2通の定款のいずれかに4万円の収入印紙を貼付し押印します。貼付の押印は代表社員が押印し、これを会社保存用にすることが多いです。

 

【電子の場合】作成した定款をPDF化し電子署名を付与する
作成した定款をPDF化し電子署名を付与したうえで、USBやCD-Rに保存し、登記申請時に提出します。

C出資金を払い込む

定款認証が終了次第、代表社員の個人名義の口座(新規に作りたい)に各社員が振込みます。各社員名で出資額を振込めば、通帳にその旨記載されるので、登記時に必要になる「出資の払込証明書」を作成するのに便利です。

 

社員が一人の場合も、自分の名前でその口座に振込みます。

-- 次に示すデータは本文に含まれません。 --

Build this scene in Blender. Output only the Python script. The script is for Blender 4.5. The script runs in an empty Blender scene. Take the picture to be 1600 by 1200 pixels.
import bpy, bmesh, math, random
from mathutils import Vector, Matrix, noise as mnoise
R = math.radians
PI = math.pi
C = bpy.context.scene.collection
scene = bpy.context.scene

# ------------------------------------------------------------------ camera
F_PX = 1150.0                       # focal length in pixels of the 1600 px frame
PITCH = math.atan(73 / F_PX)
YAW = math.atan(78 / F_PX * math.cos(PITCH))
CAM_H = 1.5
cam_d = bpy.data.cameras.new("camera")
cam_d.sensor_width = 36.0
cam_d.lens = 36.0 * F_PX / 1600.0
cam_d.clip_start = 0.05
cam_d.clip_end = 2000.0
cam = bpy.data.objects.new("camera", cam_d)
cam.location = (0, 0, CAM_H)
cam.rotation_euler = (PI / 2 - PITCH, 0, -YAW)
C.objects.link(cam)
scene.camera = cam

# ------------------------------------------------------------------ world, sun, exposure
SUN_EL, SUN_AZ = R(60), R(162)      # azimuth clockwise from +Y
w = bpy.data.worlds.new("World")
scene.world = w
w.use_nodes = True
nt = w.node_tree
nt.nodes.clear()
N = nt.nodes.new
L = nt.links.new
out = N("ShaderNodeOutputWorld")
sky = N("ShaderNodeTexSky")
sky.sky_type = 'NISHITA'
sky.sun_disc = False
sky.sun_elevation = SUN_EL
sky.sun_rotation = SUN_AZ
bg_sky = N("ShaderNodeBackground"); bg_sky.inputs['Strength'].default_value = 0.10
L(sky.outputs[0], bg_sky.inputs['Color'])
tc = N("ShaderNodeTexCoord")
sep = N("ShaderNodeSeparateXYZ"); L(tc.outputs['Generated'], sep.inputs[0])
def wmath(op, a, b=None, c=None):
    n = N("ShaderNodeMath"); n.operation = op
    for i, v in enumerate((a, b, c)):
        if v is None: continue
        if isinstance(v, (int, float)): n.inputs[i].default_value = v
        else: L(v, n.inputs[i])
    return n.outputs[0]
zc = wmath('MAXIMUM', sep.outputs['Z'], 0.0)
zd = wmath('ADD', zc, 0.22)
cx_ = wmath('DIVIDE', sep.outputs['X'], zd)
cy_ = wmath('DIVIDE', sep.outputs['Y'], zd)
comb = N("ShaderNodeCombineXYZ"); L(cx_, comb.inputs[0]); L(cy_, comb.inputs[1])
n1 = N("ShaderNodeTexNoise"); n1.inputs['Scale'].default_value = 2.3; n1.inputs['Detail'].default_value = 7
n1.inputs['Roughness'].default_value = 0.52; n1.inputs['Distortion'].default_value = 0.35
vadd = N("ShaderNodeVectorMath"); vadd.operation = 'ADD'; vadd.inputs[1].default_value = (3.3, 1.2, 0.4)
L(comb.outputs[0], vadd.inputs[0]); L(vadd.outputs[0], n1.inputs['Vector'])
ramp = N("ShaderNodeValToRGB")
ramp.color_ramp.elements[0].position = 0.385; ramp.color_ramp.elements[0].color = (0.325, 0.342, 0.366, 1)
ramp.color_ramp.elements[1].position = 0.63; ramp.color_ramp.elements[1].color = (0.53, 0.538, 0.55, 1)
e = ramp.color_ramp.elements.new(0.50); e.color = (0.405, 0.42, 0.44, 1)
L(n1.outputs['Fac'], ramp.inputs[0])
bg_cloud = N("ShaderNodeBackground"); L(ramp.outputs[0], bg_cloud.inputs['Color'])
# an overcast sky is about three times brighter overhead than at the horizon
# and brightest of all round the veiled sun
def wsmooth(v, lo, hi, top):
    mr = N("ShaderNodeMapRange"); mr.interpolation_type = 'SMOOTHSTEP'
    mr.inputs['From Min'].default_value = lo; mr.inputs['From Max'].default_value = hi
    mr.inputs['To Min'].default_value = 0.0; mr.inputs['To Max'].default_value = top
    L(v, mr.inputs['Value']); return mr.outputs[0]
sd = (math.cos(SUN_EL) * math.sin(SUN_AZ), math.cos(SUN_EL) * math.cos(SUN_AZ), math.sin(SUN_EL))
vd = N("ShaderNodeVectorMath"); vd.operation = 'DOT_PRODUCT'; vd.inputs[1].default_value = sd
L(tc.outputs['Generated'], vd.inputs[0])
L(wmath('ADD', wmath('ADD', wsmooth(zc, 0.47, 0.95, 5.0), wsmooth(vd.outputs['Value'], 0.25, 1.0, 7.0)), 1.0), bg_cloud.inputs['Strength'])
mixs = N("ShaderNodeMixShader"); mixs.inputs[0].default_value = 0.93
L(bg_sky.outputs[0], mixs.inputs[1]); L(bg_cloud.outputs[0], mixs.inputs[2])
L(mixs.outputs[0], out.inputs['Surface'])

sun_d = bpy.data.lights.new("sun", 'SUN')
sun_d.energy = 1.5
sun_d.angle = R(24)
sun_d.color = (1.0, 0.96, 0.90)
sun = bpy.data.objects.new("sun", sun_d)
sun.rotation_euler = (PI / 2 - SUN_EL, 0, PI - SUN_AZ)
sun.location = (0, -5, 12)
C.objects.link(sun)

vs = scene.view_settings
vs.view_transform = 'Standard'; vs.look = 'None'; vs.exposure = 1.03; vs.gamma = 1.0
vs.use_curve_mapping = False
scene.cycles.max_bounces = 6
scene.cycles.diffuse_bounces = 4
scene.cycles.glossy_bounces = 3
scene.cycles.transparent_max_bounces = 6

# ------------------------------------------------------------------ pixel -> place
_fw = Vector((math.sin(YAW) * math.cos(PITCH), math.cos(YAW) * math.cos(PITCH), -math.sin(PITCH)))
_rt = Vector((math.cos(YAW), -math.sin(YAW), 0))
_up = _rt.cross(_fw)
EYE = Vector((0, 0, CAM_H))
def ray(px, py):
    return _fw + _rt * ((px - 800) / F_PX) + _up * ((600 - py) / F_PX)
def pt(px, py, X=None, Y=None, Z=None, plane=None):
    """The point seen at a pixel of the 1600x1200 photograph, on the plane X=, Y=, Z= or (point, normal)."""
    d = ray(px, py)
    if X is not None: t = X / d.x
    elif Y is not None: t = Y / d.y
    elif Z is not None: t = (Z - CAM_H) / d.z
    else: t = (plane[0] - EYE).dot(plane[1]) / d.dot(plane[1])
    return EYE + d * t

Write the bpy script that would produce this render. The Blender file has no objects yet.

また、振込みは、認証日以降でなければなりません。ちなみに、会社名義の口座は会社設立(登記完了)後となります。

 

※この後、2週間以内に登記申請します。

D登記の申請をする

D登記の申請をする
【必要書類】
・定款(紙の場合Bで製本した2通。電子の場合はUSBもしくはCD-R)

 

・決定書
 定款で代表社員名や本店所在地を詳細まで記載していない場合、資本金の額を定めていない場合に必要

 

・就任承諾書
 定款に基づき、社員の互選によって代表社員を定めた場合必要。また、行政書士に電子定款を依頼した場合も必要

 

・財産引継書
 現物出資がある場合

 

・資本金の額の計上に関する証明書
 現物出資がある場合

 

・印鑑証明書
 代表社員のもの

 

・本人確認証明書
 運転免許証のコピーなど全員分

 

・出資の払込証明書
 払込証明書にCで振込まれた口座の通帳のコピーを綴じます。

コピーするのは、次の3か所

 T表紙
 U金融機関名・口座番号・名義等が記載の2ページ目
 V各発起人が振込んだことが分かるページ

 

・印鑑届出書
 会社の実印と届出人の実印

 

・登録免許税代金
 資本金の1000分の7。ただし、最低額は6万円

 

・登記申請書
 弊所にご依頼の場合、提携司法書士にて作成

 

※申請から3日後くらいに登記が完了しますが、念のため、申請時に登記完了予定日を確認しておくとよいです。

E登記完了時の手続き

登記完了したら、税務署や取引先への提出するための登記事項証明書と印鑑証明書を法務局で取得します。

 

●設立後に最低限行うこと
・税務署、都道府県税事務所、市町村(地方税)への必要書類提出
 特に、青色申告申請書の提出期限は、遅くとも設立日から3か月以内です。